La Siréne des tropiques

From Josephine Baker's first movie, La Siréne des Tropiques (1927). Josephine played a native girl on a generic tropical island, who falls in love with the young French engineer played by Pierre Batcheff.
Found in an interesting article by Ylva Habel, film historian: To Stockholm, with Love: The Critical Reception of Josephine Baker, 1927-35

"If we adjust our tastes to those of the lower races, it will be the downfall of our culture," thundered an anonymous "letter to the Editor" in Stockholms Dagblad (23 July 1928), when Josephine Baker appeared in person on a Swedish stage for the first time in history. Another preached: "Don't we have enough leg-shows and flirtation in [Ernst] Rolf's and Karl Gerhard's revues [...]? … is there no longer any prohibition in Sweden against showing a woman's entire torso?" They did not stand unchallenged:
Why should our delight over the encounter with this deeply natural human being be interpreted as a sign of the depravation of our times?
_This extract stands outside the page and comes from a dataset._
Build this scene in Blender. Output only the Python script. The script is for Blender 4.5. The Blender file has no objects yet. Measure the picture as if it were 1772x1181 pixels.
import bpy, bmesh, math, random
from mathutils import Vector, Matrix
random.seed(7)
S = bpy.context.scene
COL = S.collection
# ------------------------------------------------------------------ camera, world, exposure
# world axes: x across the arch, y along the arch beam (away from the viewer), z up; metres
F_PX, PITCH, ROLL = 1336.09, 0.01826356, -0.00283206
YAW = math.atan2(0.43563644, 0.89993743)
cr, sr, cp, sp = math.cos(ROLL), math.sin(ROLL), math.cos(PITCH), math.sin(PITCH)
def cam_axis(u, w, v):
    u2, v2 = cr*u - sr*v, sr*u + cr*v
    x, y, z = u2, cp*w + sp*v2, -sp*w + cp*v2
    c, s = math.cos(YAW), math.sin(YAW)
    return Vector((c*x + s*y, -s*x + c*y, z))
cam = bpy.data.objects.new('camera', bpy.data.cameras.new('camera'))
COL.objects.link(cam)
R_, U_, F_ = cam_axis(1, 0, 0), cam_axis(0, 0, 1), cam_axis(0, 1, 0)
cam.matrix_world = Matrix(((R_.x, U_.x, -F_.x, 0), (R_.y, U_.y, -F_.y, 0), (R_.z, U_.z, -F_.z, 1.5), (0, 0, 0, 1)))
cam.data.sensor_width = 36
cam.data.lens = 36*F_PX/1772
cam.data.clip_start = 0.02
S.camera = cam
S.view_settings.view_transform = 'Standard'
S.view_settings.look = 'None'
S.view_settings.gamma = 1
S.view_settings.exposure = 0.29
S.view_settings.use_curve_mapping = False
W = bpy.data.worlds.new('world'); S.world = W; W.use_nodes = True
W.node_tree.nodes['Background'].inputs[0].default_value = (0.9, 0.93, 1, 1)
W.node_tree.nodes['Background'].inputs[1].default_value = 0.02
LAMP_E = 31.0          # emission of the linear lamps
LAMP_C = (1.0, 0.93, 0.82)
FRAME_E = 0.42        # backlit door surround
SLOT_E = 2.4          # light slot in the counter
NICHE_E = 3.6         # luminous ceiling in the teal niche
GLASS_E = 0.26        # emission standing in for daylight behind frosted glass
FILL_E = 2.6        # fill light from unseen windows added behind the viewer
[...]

[...] those who have the capacity to live in the present and to love its art forms, and in the best cases, its deep sense of decorum, should be glad to have known Josephine Baker, the international stage revue's most loveable child of nature.
(Signed 'Unbiased Theologian' - sounds like Falco, doesn't it!)
The confused but intrigued Stockholmers imagined Josephine as an unspoiled child of nature, although there were years of hard work behind her stage persona and performance. In the 30's, when she developed her look in a more divalike, chansonette-singer direction, some critics accused her of being crafty and manipulative (and indirectly admitted that she was an intelligent adult!). It is sad to note that even her most ardent admirers were affected by exotism that overlaps racism. It is difficult to find articles that gave a "human" image of her as an independent person capable of rational decisions and smart career moves without condemning her for crossing some invisible limit of acceptability.
What I find most interesting is how some reviewers depicted her as a messenger of continental European civilization to a peripheral, puritanical North. For these reviewers, she was not just a charming "primitive" - she was a symbol of Paris, city of lights. And that is exactly what she would become during her long career.